The researchers tested three different approaches. When a gull approached the chips, they played either a recording of a male voice shouting, “No, stay away, that’s my food”; a recording of the same voice speaking those same words; or the “neutral” birdsong of a robin. By the end of the study, they tested these methods with 61 gulls from nine seaside towns in Cornwall. They chose to use recordings of five male voices “as most crimes against wildlife are carried out by men,” according to the statement.
The team documented that almost half of the gulls that heard the shouting voice flew away within a minute. 15% of the gulls who heard the speaking voice flew away, and the rest walked away, still perceiving danger. As for the robin song, 70% of the gulls remained near the food for the length of the experiment.
“We found that urban gulls were more vigilant and pecked less at the food container when we played them a male voice, whether it was speaking or shouting,” Boogert explained. “But the difference was that the gulls were more likely to fly away at the shouting and more likely to walk away at the speaking.”
Interestingly, the different reaction had nothing to do with the volume of the male voice, because the recordings of their speaking and shouting were delivered at the same volume. This indicates that gulls are sensitive to differences in human voices’ acoustic properties.
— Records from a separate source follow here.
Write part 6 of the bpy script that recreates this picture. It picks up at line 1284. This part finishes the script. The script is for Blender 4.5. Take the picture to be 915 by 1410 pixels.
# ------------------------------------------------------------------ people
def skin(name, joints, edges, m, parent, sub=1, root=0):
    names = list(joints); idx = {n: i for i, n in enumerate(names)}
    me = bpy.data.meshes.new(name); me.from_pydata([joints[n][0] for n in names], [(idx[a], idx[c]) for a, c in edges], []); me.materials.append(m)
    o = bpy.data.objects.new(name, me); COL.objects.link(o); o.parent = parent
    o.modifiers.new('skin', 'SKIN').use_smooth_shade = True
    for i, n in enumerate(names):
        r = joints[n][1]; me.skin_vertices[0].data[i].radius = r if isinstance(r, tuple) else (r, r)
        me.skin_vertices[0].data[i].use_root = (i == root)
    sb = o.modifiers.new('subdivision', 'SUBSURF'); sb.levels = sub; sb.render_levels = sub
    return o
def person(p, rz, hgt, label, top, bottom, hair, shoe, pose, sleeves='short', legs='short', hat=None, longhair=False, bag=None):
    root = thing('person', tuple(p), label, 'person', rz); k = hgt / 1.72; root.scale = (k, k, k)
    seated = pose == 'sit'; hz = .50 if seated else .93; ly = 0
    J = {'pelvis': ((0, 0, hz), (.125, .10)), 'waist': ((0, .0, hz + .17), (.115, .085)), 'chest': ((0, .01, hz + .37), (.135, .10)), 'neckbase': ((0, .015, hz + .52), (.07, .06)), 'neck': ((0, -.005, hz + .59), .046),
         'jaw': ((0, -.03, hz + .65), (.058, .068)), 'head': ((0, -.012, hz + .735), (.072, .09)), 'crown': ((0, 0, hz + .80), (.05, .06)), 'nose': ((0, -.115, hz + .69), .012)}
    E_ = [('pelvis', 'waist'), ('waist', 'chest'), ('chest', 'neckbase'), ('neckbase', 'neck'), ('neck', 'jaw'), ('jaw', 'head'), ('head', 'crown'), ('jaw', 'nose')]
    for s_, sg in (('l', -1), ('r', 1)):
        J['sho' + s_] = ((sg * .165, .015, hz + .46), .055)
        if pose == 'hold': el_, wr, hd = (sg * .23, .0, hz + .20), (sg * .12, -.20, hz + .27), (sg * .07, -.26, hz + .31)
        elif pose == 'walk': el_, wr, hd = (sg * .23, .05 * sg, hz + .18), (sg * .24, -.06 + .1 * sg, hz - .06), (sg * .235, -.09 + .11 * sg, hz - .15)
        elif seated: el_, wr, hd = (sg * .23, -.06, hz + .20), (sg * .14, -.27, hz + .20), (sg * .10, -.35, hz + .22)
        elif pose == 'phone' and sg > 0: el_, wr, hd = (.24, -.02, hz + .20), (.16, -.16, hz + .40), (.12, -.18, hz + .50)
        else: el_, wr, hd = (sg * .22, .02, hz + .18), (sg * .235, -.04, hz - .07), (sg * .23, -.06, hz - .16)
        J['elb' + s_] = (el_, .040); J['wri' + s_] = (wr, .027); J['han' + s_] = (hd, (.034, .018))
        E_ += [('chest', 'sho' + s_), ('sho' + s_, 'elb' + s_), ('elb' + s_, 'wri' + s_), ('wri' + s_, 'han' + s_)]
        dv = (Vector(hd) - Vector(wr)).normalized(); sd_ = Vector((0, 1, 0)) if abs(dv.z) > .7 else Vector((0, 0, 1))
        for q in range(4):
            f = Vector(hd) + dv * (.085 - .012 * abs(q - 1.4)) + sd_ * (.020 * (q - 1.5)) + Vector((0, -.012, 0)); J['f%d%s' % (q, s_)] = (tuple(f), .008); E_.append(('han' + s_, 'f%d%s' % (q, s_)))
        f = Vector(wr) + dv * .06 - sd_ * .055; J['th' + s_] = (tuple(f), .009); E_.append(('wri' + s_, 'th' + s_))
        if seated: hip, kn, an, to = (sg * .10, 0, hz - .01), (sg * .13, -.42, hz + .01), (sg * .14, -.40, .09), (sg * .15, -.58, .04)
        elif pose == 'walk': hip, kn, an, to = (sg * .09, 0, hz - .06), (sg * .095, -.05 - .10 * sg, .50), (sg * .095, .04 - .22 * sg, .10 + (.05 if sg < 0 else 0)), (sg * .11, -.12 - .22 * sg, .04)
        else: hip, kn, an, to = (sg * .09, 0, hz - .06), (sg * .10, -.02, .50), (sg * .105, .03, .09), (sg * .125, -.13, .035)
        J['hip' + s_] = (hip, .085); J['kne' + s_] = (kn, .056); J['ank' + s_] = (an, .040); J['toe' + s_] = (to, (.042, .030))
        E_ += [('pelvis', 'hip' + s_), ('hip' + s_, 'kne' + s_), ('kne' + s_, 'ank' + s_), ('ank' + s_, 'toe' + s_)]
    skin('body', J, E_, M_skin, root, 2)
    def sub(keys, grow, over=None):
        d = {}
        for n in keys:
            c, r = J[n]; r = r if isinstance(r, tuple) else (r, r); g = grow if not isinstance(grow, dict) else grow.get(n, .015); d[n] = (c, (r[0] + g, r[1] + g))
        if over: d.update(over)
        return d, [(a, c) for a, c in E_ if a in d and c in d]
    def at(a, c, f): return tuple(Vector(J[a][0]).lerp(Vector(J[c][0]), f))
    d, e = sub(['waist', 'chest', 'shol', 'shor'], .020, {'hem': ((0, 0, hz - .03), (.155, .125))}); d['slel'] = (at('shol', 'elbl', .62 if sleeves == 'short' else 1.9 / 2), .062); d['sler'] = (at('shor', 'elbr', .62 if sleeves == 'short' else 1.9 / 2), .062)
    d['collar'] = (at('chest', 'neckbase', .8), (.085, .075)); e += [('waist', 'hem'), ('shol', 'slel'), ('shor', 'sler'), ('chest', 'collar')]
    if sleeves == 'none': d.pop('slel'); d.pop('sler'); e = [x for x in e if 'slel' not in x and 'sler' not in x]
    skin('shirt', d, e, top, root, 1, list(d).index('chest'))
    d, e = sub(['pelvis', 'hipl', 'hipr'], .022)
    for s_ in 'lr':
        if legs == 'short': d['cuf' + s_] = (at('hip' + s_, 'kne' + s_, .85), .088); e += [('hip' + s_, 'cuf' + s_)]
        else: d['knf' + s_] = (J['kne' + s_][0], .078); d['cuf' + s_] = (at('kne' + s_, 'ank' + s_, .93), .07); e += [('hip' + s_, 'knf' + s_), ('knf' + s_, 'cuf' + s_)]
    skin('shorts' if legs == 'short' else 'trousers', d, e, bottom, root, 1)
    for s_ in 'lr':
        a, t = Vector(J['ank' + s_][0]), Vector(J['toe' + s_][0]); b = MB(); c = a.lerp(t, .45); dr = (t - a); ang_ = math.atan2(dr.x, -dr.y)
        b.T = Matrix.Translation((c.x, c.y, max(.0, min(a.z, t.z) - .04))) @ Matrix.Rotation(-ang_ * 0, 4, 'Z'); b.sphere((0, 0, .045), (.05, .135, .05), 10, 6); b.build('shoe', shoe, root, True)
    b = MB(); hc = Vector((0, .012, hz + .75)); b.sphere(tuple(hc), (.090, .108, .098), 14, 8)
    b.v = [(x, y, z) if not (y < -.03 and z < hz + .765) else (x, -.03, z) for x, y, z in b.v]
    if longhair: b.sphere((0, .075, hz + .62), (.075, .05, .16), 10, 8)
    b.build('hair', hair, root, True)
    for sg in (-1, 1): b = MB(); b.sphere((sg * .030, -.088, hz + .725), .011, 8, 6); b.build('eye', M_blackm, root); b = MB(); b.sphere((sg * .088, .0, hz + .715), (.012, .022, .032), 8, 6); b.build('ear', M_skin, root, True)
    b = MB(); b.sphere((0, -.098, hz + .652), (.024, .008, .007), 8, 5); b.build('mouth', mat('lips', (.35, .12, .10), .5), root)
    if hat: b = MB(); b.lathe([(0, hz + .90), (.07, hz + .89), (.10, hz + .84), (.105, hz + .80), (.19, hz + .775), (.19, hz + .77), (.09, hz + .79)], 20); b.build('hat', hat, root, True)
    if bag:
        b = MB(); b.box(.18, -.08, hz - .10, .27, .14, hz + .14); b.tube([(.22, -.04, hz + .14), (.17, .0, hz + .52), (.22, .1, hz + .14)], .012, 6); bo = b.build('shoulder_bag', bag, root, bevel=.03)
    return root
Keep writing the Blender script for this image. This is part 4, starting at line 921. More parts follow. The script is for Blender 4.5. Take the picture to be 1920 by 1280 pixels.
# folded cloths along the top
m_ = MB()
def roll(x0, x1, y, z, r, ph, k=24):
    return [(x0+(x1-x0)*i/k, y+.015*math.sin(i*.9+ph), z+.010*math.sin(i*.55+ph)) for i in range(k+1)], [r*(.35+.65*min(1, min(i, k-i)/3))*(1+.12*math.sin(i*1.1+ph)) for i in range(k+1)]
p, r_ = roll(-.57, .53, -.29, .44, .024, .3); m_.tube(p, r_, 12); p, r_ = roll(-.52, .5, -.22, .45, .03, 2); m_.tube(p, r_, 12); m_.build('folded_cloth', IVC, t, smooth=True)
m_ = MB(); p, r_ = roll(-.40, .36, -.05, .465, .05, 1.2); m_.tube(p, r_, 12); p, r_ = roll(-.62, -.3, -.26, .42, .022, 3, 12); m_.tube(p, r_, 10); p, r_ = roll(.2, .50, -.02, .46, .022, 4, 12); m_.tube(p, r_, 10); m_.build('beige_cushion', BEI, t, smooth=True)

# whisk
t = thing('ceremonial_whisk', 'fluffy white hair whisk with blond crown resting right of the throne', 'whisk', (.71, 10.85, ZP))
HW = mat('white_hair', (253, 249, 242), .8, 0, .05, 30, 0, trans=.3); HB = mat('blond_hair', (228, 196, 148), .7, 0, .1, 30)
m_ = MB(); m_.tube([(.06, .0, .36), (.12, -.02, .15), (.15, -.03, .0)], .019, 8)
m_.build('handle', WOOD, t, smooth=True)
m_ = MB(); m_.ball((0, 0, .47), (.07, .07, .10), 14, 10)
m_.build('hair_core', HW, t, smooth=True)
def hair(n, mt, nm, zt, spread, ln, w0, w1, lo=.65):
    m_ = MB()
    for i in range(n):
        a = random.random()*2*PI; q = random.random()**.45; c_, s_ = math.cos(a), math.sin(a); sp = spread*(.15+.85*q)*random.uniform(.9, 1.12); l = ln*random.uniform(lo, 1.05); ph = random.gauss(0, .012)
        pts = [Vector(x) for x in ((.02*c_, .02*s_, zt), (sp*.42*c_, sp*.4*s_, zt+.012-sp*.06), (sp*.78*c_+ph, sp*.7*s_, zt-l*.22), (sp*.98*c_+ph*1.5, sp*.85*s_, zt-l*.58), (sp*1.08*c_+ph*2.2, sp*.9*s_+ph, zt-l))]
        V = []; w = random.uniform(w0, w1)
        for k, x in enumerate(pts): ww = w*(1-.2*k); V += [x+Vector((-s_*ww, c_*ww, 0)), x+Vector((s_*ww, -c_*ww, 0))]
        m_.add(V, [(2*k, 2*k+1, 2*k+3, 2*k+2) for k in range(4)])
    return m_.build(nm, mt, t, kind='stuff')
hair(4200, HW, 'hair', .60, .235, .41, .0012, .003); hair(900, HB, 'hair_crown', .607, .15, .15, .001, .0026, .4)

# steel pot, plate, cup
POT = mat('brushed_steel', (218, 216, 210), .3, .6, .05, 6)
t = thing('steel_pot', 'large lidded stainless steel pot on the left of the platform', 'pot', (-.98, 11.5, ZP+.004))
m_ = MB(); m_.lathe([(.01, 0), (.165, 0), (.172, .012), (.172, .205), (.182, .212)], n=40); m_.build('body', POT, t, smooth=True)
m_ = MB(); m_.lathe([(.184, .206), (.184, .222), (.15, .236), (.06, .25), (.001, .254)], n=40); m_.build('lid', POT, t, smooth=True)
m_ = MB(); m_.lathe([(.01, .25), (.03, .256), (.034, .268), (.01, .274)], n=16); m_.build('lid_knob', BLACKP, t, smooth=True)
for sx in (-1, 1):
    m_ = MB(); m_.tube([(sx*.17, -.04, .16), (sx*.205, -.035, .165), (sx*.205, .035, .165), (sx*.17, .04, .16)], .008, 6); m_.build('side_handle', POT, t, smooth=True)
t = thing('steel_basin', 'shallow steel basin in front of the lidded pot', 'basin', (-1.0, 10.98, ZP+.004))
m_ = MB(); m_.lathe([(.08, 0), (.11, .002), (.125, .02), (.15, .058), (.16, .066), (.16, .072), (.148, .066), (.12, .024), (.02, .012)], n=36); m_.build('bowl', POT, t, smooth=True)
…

“It seems that gulls pay attention to the way we say things, which we don’t think has been seen before in any wild species, only in those domesticated species that have been bred around humans for generations, such as dogs, pigs and horses,” Boogert explained.
Words, not hands
While you might interpret the results of this study as a weapon in the perpetual defense of our picnics, the researchers’ intention is actually to demonstrate that you don’t need to resort to physical violence. Despite what many people’s gull-induced trauma might suggest, “most gulls aren’t bold enough to steal food from a person, I think they’ve become quite vilified,” said Boogert. “What we don’t want is people injuring them. They are a species of conservation concern, and this experiment shows there are peaceful ways to deter them that don’t involve physical contact.”
As the age-old parenting admonishment goes, use your words instead of your hands. But unlike when you’re arguing with a sibling, you should definitely yell at seagulls.